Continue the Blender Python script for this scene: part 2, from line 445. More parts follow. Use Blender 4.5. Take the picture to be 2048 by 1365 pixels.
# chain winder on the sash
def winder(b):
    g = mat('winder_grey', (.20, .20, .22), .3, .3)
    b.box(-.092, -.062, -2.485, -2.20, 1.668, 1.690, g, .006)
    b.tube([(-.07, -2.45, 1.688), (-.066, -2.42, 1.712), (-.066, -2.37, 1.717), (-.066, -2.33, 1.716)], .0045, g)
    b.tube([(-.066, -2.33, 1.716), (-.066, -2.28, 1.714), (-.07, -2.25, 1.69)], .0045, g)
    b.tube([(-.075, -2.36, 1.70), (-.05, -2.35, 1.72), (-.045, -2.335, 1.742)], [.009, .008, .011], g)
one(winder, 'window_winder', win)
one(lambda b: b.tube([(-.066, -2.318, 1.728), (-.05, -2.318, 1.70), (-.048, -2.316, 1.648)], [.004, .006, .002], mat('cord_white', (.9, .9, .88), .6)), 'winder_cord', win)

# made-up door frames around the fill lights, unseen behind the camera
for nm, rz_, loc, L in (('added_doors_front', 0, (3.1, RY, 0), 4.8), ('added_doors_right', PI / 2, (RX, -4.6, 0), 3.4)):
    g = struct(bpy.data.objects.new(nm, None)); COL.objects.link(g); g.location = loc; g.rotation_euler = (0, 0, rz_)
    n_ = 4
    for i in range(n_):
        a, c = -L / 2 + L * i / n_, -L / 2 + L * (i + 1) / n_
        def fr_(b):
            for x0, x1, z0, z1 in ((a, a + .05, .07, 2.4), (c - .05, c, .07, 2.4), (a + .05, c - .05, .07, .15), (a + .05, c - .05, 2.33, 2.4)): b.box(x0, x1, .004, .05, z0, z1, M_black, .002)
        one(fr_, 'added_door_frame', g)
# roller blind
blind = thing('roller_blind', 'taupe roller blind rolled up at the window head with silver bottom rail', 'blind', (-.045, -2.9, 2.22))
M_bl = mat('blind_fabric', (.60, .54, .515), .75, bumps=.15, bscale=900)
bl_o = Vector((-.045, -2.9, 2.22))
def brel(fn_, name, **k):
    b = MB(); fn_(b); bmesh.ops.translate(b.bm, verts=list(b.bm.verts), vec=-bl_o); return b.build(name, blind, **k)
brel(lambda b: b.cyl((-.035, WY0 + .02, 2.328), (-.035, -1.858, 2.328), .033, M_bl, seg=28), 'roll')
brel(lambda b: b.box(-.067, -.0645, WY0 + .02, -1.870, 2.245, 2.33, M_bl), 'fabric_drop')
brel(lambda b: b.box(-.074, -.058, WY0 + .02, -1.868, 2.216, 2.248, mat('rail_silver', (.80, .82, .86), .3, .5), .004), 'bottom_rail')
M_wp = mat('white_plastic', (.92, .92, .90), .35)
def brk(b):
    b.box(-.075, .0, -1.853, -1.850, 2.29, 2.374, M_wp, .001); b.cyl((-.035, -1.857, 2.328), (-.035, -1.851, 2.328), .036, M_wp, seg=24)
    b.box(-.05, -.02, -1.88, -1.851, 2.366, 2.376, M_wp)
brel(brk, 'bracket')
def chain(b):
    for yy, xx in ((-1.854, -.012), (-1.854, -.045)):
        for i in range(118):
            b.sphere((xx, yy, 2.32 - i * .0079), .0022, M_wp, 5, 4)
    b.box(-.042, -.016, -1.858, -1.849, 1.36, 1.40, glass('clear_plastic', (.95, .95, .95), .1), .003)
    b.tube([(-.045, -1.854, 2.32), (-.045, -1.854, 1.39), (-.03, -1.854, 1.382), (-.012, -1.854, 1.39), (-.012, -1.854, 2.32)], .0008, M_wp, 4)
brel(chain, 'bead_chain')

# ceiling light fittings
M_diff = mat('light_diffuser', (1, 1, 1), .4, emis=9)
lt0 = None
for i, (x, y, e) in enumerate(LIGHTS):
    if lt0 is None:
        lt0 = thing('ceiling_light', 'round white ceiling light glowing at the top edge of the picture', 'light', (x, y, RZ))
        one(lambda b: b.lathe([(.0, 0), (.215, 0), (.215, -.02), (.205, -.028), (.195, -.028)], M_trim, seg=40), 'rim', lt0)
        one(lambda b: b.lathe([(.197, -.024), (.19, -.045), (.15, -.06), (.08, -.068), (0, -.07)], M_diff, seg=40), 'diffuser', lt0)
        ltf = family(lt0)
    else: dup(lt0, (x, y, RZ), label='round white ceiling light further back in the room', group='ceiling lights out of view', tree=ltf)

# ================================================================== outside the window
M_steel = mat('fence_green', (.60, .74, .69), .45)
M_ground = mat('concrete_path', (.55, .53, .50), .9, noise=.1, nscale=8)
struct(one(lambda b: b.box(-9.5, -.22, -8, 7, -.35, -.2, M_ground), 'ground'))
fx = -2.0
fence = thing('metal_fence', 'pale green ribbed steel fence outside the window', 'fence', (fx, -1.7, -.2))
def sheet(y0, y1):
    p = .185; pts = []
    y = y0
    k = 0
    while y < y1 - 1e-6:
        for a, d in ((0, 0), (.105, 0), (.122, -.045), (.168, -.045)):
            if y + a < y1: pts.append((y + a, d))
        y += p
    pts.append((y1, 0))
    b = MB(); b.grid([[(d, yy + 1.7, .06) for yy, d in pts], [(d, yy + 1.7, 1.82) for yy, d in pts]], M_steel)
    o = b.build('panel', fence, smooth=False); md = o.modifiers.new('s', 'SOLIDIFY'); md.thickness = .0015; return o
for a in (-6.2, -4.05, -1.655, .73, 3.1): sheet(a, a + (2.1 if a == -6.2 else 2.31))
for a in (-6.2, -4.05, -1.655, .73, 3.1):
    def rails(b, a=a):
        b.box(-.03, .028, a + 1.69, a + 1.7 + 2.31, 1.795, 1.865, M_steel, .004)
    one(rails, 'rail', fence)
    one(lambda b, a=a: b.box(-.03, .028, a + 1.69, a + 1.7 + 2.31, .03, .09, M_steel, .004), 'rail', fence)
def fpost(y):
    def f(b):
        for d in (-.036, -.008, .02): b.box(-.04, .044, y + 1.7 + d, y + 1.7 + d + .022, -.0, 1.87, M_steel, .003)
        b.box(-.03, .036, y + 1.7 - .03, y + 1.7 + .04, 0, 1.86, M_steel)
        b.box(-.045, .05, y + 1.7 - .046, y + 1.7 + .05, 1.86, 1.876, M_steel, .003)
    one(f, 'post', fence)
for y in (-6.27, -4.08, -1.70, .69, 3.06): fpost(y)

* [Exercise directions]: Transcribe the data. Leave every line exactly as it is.

* [Exercise answer]:
Continue the Blender Python script for this scene: part 2, from line 445. More parts follow. Use Blender 4.5. Take the picture to be 2048 by 1365 pixels.
# chain winder on the sash
def winder(b):
    g = mat('winder_grey', (.20, .20, .22), .3, .3)
    b.box(-.092, -.062, -2.485, -2.20, 1.668, 1.690, g, .006)
    b.tube([(-.07, -2.45, 1.688), (-.066, -2.42, 1.712), (-.066, -2.37, 1.717), (-.066, -2.33, 1.716)], .0045, g)
    b.tube([(-.066, -2.33, 1.716), (-.066, -2.28, 1.714), (-.07, -2.25, 1.69)], .0045, g)
    b.tube([(-.075, -2.36, 1.70), (-.05, -2.35, 1.72), (-.045, -2.335, 1.742)], [.009, .008, .011], g)
one(winder, 'window_winder', win)
one(lambda b: b.tube([(-.066, -2.318, 1.728), (-.05, -2.318, 1.70), (-.048, -2.316, 1.648)], [.004, .006, .002], mat('cord_white', (.9, .9, .88), .6)), 'winder_cord', win)

# made-up door frames around the fill lights, unseen behind the camera
for nm, rz_, loc, L in (('added_doors_front', 0, (3.1, RY, 0), 4.8), ('added_doors_right', PI / 2, (RX, -4.6, 0), 3.4)):
    g = struct(bpy.data.objects.new(nm, None)); COL.objects.link(g); g.location = loc; g.rotation_euler = (0, 0, rz_)
    n_ = 4
    for i in range(n_):
        a, c = -L / 2 + L * i / n_, -L / 2 + L * (i + 1) / n_
        def fr_(b):
            for x0, x1, z0, z1 in ((a, a + .05, .07, 2.4), (c - .05, c, .07, 2.4), (a + .05, c - .05, .07, .15), (a + .05, c - .05, 2.33, 2.4)): b.box(x0, x1, .004, .05, z0, z1, M_black, .002)
        one(fr_, 'added_door_frame', g)
# roller blind
blind = thing('roller_blind', 'taupe roller blind rolled up at the window head with silver bottom rail', 'blind', (-.045, -2.9, 2.22))
M_bl = mat('blind_fabric', (.60, .54, .515), .75, bumps=.15, bscale=900)
bl_o = Vector((-.045, -2.9, 2.22))
def brel(fn_, name, **k):
    b = MB(); fn_(b); bmesh.ops.translate(b.bm, verts=list(b.bm.verts), vec=-bl_o); return b.build(name, blind, **k)
brel(lambda b: b.cyl((-.035, WY0 + .02, 2.328), (-.035, -1.858, 2.328), .033, M_bl, seg=28), 'roll')
brel(lambda b: b.box(-.067, -.0645, WY0 + .02, -1.870, 2.245, 2.33, M_bl), 'fabric_drop')
brel(lambda b: b.box(-.074, -.058, WY0 + .02, -1.868, 2.216, 2.248, mat('rail_silver', (.80, .82, .86), .3, .5), .004), 'bottom_rail')
M_wp = mat('white_plastic', (.92, .92, .90), .35)
def brk(b):
    b.box(-.075, .0, -1.853, -1.850, 2.29, 2.374, M_wp, .001); b.cyl((-.035, -1.857, 2.328), (-.035, -1.851, 2.328), .036, M_wp, seg=24)
    b.box(-.05, -.02, -1.88, -1.851, 2.366, 2.376, M_wp)
brel(brk, 'bracket')
def chain(b):
    for yy, xx in ((-1.854, -.012), (-1.854, -.045)):
        for i in range(118):
            b.sphere((xx, yy, 2.32 - i * .0079), .0022, M_wp, 5, 4)
    b.box(-.042, -.016, -1.858, -1.849, 1.36, 1.40, glass('clear_plastic', (.95, .95, .95), .1), .003)
    b.tube([(-.045, -1.854, 2.32), (-.045, -1.854, 1.39), (-.03, -1.854, 1.382), (-.012, -1.854, 1.39), (-.012, -1.854, 2.32)], .0008, M_wp, 4)
brel(chain, 'bead_chain')

# ceiling light fittings
M_diff = mat('light_diffuser', (1, 1, 1), .4, emis=9)
lt0 = None
for i, (x, y, e) in enumerate(LIGHTS):
    if lt0 is None:
        lt0 = thing('ceiling_light', 'round white ceiling light glowing at the top edge of the picture', 'light', (x, y, RZ))
        one(lambda b: b.lathe([(.0, 0), (.215, 0), (.215, -.02), (.205, -.028), (.195, -.028)], M_trim, seg=40), 'rim', lt0)
        one(lambda b: b.lathe([(.197, -.024), (.19, -.045), (.15, -.06), (.08, -.068), (0, -.07)], M_diff, seg=40), 'diffuser', lt0)
        ltf = family(lt0)
    else: dup(lt0, (x, y, RZ), label='round white ceiling light further back in the room', group='ceiling lights out of view', tree=ltf)

# ================================================================== outside the window
M_steel = mat('fence_green', (.60, .74, .69), .45)
M_ground = mat('concrete_path', (.55, .53, .50), .9, noise=.1, nscale=8)
struct(one(lambda b: b.box(-9.5, -.22, -8, 7, -.35, -.2, M_ground), 'ground'))
fx = -2.0
fence = thing('metal_fence', 'pale green ribbed steel fence outside the window', 'fence', (fx, -1.7, -.2))
def sheet(y0, y1):
    p = .185; pts = []
    y = y0
    k = 0
    while y < y1 - 1e-6:
        for a, d in ((0, 0), (.105, 0), (.122, -.045), (.168, -.045)):
            if y + a < y1: pts.append((y + a, d))
        y += p
    pts.append((y1, 0))
    b = MB(); b.grid([[(d, yy + 1.7, .06) for yy, d in pts], [(d, yy + 1.7, 1.82) for yy, d in pts]], M_steel)
    o = b.build('panel', fence, smooth=False); md = o.modifiers.new('s', 'SOLIDIFY'); md.thickness = .0015; return o
for a in (-6.2, -4.05, -1.655, .73, 3.1): sheet(a, a + (2.1 if a == -6.2 else 2.31))
for a in (-6.2, -4.05, -1.655, .73, 3.1):
    def rails(b, a=a):
        b.box(-.03, .028, a + 1.69, a + 1.7 + 2.31, 1.795, 1.865, M_steel, .004)
    one(rails, 'rail', fence)
    one(lambda b, a=a: b.box(-.03, .028, a + 1.69, a + 1.7 + 2.31, .03, .09, M_steel, .004), 'rail', fence)
def fpost(y):
    def f(b):
        for d in (-.036, -.008, .02): b.box(-.04, .044, y + 1.7 + d, y + 1.7 + d + .022, -.0, 1.87, M_steel, .003)
        b.box(-.03, .036, y + 1.7 - .03, y + 1.7 + .04, 0, 1.86, M_steel)
        b.box(-.045, .05, y + 1.7 - .046, y + 1.7 + .05, 1.86, 1.876, M_steel, .003)
    one(f, 'post', fence)
for y in (-6.27, -4.08, -1.70, .69, 3.06): fpost(y)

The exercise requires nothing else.